Last, but not least, we acknowledge with gratitude the many 'unknown mariners', without whose perseverance and courage in braving the ocean's fury to make the observations, this Atlas would not have been possible.


A number of endeavours in meteorology and oceanography require information about global sea surface temperature patterns and their variation with time: the planning of oceanographic expeditions designed to study particular phenomena such as upwelling and oceanic productivity; the reduction of remote sensing data from satellites which attempt to measure sea surface temperatures; the construction of numerical models of the ocean and atmosphere, both separately and jointly; the development of schemes to relate sea surface temperature to succeeding and preceding atmospheric patterns, which are part of the larger field of long-range forecasting; investigation of the El Niño-Southern Oscillation phenomenon which in many regions gives rise to the largest time variability in the tropical atmosphere and ocean; the computation of the exchange of energy between the atmosphere and ocean which is an important factor in understanding climatic fluctuations; the establishment of any systematic variations with time in the observations such as those which may be associated with the injection of trace constituents into the atmosphere, e.g. aerosol from volcanoes and carbon dioxide from the burning of fossil fuel or biomass; studies of the linkage between sea surface temperature patterns and certain large-scale processes underlying e.g. drought in the Sahel or the Indian Monsoon; the reduction of palaeo-oceanographic observations, such as those made on deep sea cores or corals, to environmental parameters; and the exploration of the general field of ocean fluctuations, or which the surface temperature patterns are only one manifestation.

All of these efforts require a global sea surface temperature field whose values may be compared from one place to another and from one time to another. The global fleet of merchant and naval vessels make and record observations of sea and air temperature every 6 hours. A major problem is to take these observations of sea water temperature, made from a variety of different types of ships using methods of measuring which have varied with time, and produce as far as possible a homogeneous data set. While the largest signal in the time variation of sea surface temperature, the El Niño, may give rise to departures from long-term averages amounting to 6 deg. C and persisting for several months in certain areas of the tropical Pacific, the temperature variations in zonal seasonal averages in middle and high latitudes on a 100-year time-scale are less than one degree Celsius; thus the utmost care has to be taken in the construction of the averages and the deviations from the averages. Much of the text which accompanies the Atlas is devoted to a description of the procedures which have been devised to minimize this problem.

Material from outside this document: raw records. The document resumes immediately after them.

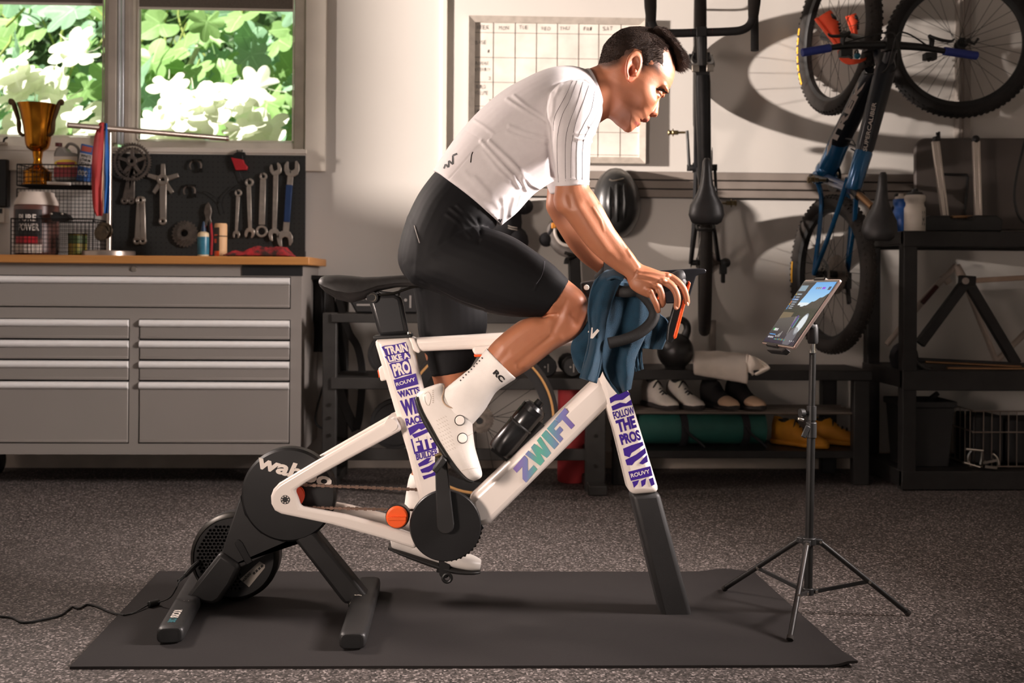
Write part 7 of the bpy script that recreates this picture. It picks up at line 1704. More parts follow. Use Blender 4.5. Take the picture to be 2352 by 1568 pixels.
def ell(cx, cy, ct, rx, ry, rt_, ang=0):
    c_, s_ = math.cos(ang), math.sin(ang); du, dv = U3 - cx, V3 - cy; a = (du * c_ + dv * s_) / rx; b_ = (-du * s_ + dv * c_) / ry
    t_ = (aT - ct) / rt_; m_ = min(rx, ry, rt_); return m_ * (1 - np.sqrt(a * a + b_ * b_ + t_ * t_))
F = smx(F, ell(1520, 207, 24, 15, 8, 20, .9), 8)              # brow ridge
F = smx(F, ell(1478, 228, 43, 26, 14, 12, .6), 16)            # cheekbone
F = smx(F, ell(1497, 260.5, 12, 8.5, 6.5, 6.5), 3)            # wing of the nose
F = -smx(-F, ell(1510, 218, 36, 13, 8.5, 15, .6), 5)          # eye socket
F = -smx(-F, ell(1502.5, 266.5, 7.5, 3.6, 2.6, 3.6), 1.2)     # nostril
F = -smx(-F, ell(1464, 275.5, 12, 10, 1.5, 14, .55), 1.5)     # mouth line
F = -smx(-F, ell(1486, 257, 19, 2, 12, 2.5, .5), 5)             # crease beside the nose
EYE = (1502.5, 217.0, 27.5, 13.0)
ed = np.sqrt((U3 - EYE[0]) ** 2 + (V3 - EYE[1]) ** 2 + (aT - EYE[2]) ** 2)
dn = .6 * (U3 - EYE[0]) - .8 * (V3 - EYE[1])                  # up direction of the face
lid = np.minimum(15.0 - ed, dn + .4); lid2 = np.minimum(14.6 - ed, -dn - 4.2)
F = smx(F, lid, 1.2); F = smx(F, lid2, 1.2)
# neck
def cap(p, q, r0, r1, tk):
    (x0, y0), (x1, y1) = p, q; dx, dy = x1 - x0, y1 - y0; L2 = dx * dx + dy * dy; s_ = np.clip(((U3 - x0) * dx + (V3 - y0) * dy) / L2, 0, 1)
    return (r0 + (r1 - r0) * s_) - np.sqrt((U3 - x0 - s_ * dx) ** 2 + (V3 - y0 - s_ * dy) ** 2 + (T3 * tk) ** 2)
F = smx(F, cap((1338, 232), (1420, 190), 64, 54, 1.12), 12)
# ears
ea = (U3 - 1443.5) * -.27 + (V3 - 168) * .963; eb = (U3 - 1443.5) * .963 + (V3 - 168) * .27
el = np.sqrt((ea / 34) ** 2 + (eb / (17.5 - 3.5 * np.clip(ea / 34, -1, 1))) ** 2); q_ = (1 - el) * 17
t0 = 65 - .22 * eb
plate = np.minimum(q_, 4 - np.abs(aT - t0))
helix = 3.8 - np.sqrt((q_ - 3.5) ** 2 + (aT - t0 - 4.5) ** 2)
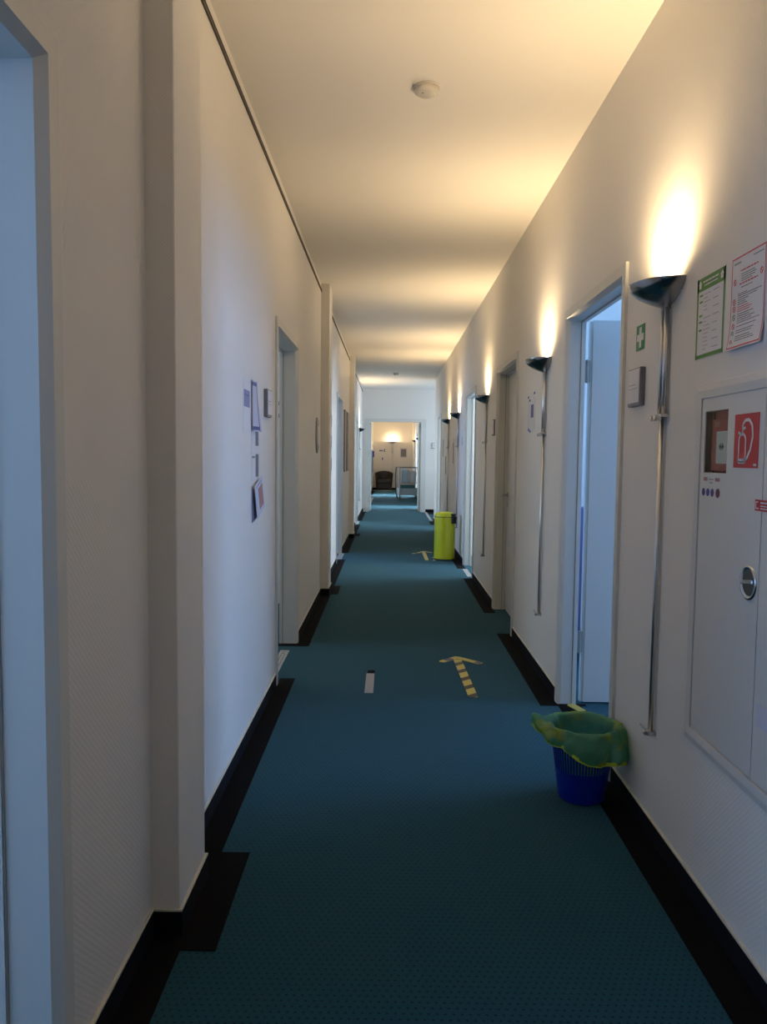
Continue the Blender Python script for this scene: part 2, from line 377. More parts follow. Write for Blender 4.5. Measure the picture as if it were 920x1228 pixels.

The work leading to this Atlas began at Massachusetts Institute of Technology (MIT) as a study of air-sea interaction over the Pacific, encouraged by the papers of Namias (1975), but the investigations were soon extended to the globe using sea surface temperature data provided by the Meteorological Office at Bracknell. The paper of Sawyer (1965) on physical causes of long- term atmospheric circulation anomalies, in which the influence of sea surface temperature anomalies was shown to be substantial, was a major stimulus to the Meteorological Office work of compiling reliable data sets of sea surface temperature from their Main Marine Data Bank, as were the subsequent papers of Murray and Ratcliffe (1969) and Ratcliffe and Murray (1970) on the use of sea surface temperature for long-range forecasting. In 1980 MIT acquired a separate global marine data set covering the period 1949-79 (the so-called Consolidated Data Set or CDS) from the US Navy Fleet Numerical Oceanography Center at Monterey, California. The CDS was used to construct a new set of sea surface temperature averages as well as energy flux values at the ocean-air interface. The latter was possible because cloudiness, relative humidity and wind data were included in the CDS. These parameters are also available in the Meteorological Office Main Marine Data Bank (MOMMDB), but have not yet been analysed, and in the Comprehensive Ocean-Atmosphere Data Set (COADS) which was released by Slutz et al. in 1985. During 1982-83 the Meteorological Office marine temperature data sets were improved and updated. This entailed re-extraction of the data from the MOMMDB, which had become fully operational, followed by application of revised quality- control criteria. Gaps in the MOMMDB data were filled using MIT's CDS values. By this time it was clear that some of the corrections needed for reduction of the older sea surface temperature data obtained from uninsulated buckets could be established to a useful extent by the use of heat-loss rates calculated using data derived from the CDS. Application of a first attempt at these corrections was completed in 1987, along with the creation of a globally complete blended climatology based largely on the quality-controlled MOMMDB data.

Completion of the final text represents a milestone in the collation and application of sea surface temperature data, and in the beneficial collaboration between the Meteorological Office and MIT.


The original version of this Atlas was sent out for peer review by L. Cohen of MIT Press. The reviews were supplied to us in May 1987 and a revised text, taking account of the reviewers' comments, was dated February 1988 and was passed to MIT Press in anticipation of US funding. This funding had not materialized before November 1989 when an arrangement was made to print the Atlas at HMSO using funds allocated to the Intergovernmental Panel on Climate Change (IPCC) by the UK Department of the Environment and the UK Department of Energy.

Further refinements were made to the corrections in 1989, and the final time-series presented in Plates 292-301 have incorporated these new corrections. However the decadal seasonal means in Plates 244-291 make use of the previous set of corrections.